*Dataset records*
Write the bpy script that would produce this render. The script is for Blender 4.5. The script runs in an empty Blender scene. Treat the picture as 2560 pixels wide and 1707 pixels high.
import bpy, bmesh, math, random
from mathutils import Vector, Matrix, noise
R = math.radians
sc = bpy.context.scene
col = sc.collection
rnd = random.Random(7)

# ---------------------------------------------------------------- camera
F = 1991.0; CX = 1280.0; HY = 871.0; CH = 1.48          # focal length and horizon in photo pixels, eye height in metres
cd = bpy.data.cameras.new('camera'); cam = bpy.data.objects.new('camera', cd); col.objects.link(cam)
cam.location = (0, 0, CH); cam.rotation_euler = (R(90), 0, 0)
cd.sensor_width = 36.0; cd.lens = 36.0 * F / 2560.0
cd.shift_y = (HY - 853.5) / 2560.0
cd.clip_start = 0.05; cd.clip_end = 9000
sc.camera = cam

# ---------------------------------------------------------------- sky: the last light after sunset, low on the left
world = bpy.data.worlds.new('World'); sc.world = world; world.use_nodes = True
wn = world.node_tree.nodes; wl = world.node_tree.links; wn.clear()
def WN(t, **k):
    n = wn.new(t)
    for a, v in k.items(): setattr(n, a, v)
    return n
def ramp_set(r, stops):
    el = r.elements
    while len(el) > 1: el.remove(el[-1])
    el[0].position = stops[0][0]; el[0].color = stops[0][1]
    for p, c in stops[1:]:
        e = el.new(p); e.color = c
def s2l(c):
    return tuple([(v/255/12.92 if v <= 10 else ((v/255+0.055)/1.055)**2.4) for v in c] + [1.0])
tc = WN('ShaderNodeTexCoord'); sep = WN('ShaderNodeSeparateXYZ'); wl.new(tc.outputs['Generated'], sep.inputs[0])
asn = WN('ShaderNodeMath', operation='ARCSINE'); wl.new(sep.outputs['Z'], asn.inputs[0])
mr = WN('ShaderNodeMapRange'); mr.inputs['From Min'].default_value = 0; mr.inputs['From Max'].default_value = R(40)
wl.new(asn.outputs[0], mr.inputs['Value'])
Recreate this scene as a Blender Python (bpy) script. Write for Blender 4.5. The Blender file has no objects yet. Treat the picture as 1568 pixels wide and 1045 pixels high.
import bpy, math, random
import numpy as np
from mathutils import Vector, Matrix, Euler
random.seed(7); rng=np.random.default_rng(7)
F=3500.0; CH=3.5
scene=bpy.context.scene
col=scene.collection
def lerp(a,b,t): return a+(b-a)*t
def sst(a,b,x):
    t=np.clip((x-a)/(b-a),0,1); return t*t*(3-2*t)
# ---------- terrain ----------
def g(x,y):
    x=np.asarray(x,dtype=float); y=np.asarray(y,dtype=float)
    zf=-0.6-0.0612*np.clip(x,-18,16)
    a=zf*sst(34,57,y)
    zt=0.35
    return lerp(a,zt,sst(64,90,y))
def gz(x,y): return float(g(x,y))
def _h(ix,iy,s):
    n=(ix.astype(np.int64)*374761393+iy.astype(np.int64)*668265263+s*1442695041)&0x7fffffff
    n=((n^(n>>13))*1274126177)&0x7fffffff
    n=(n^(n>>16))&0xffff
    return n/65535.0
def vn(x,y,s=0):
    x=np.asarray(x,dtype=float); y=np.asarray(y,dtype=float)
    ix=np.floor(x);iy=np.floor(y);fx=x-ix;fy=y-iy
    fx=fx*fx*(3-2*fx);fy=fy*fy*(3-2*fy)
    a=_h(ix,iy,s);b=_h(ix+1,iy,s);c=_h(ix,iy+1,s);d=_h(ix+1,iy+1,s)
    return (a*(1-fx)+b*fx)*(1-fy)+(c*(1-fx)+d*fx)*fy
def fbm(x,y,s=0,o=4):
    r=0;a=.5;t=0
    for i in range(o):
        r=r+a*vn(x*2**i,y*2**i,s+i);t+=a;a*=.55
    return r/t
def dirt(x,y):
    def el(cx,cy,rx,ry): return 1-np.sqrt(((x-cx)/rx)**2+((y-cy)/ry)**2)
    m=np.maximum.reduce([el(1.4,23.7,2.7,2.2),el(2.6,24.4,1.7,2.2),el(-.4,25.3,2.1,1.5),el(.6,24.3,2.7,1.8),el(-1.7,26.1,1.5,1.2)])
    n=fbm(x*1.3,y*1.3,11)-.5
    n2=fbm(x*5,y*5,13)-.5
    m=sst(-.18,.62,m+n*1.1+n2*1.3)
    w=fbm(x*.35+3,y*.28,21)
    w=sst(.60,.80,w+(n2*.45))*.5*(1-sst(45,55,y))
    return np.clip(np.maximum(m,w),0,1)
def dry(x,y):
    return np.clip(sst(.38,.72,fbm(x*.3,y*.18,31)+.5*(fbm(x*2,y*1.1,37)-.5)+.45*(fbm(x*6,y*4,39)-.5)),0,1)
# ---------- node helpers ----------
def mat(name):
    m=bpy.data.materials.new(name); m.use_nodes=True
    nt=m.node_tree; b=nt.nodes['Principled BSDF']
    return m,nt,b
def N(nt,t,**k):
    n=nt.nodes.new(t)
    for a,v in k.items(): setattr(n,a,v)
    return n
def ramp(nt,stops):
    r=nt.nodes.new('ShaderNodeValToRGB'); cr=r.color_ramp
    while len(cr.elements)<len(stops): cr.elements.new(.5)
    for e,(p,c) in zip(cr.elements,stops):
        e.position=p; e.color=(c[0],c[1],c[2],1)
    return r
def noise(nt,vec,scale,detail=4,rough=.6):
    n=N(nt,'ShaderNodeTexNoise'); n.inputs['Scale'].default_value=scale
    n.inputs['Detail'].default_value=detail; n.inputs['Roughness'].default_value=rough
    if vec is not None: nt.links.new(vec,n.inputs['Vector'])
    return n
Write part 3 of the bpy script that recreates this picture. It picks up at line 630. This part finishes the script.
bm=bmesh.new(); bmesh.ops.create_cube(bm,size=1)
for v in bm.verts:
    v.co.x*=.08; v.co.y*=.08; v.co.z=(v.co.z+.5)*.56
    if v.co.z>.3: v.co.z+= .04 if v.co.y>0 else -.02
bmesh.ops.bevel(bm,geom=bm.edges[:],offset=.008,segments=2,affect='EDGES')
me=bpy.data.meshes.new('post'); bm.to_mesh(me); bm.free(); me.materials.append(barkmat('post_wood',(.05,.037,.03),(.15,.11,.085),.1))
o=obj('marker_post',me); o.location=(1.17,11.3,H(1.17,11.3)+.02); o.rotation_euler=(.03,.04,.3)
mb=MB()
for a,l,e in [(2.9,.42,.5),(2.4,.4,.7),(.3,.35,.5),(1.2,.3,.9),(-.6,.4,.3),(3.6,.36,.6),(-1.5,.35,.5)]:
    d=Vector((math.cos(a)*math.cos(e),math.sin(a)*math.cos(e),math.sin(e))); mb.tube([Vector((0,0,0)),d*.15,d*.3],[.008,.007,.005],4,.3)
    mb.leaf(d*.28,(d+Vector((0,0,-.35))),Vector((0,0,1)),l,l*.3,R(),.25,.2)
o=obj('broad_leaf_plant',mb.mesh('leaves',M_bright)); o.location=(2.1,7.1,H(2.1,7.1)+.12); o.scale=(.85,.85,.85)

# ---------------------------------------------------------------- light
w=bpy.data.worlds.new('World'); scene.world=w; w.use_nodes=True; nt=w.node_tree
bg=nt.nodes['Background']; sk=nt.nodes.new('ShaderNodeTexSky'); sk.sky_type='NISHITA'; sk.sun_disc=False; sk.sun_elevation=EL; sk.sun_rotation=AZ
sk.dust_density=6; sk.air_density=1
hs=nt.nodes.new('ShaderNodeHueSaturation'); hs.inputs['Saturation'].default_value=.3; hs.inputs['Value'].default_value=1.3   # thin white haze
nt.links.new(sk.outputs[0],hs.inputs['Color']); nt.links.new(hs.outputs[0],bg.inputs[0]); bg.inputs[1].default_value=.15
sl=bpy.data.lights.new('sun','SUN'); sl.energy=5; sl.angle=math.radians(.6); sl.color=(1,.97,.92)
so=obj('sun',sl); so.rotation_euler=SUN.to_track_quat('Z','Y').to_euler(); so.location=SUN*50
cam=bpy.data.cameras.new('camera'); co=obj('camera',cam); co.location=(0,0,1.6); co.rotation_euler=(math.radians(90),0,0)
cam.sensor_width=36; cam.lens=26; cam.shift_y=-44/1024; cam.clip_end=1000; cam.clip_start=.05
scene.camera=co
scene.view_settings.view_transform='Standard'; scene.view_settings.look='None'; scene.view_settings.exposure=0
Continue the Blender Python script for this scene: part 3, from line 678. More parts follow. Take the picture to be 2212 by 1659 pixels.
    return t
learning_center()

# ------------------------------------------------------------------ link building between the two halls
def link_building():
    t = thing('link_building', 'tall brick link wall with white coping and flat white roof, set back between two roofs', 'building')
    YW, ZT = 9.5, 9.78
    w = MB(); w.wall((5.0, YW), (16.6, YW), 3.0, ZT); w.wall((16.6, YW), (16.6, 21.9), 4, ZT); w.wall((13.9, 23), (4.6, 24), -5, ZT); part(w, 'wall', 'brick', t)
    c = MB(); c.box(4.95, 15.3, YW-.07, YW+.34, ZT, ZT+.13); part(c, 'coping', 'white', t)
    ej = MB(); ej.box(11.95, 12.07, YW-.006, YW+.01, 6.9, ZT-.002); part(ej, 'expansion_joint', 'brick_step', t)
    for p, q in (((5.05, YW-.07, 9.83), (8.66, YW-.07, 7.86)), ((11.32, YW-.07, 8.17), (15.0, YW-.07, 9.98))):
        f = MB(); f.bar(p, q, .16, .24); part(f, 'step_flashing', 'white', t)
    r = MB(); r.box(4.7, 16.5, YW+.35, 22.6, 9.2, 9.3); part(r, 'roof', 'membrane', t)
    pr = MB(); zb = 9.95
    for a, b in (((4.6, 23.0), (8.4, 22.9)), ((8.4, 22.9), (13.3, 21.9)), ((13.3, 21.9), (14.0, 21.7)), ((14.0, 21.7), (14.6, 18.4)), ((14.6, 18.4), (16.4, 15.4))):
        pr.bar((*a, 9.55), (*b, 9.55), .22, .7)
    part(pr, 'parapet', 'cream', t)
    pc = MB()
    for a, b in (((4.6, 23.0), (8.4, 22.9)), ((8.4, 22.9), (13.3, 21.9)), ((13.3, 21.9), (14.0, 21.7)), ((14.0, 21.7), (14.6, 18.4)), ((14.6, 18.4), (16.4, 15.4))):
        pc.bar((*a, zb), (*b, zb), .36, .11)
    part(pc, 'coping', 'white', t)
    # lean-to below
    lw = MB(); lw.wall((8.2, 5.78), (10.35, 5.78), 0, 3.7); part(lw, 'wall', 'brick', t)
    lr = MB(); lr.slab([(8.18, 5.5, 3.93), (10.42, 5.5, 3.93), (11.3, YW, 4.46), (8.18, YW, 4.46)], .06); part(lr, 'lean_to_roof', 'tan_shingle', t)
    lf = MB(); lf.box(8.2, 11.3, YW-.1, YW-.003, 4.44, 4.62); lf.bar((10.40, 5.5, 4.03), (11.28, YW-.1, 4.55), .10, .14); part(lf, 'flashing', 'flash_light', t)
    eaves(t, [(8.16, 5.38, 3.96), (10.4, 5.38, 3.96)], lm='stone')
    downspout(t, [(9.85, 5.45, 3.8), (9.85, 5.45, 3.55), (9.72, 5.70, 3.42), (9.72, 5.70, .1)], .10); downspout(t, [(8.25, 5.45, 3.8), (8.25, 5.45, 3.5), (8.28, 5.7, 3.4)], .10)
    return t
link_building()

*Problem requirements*
Check each line of the data above for the string "Blender", then report how many lines have it, with no other words.

*Response to the exercise*
3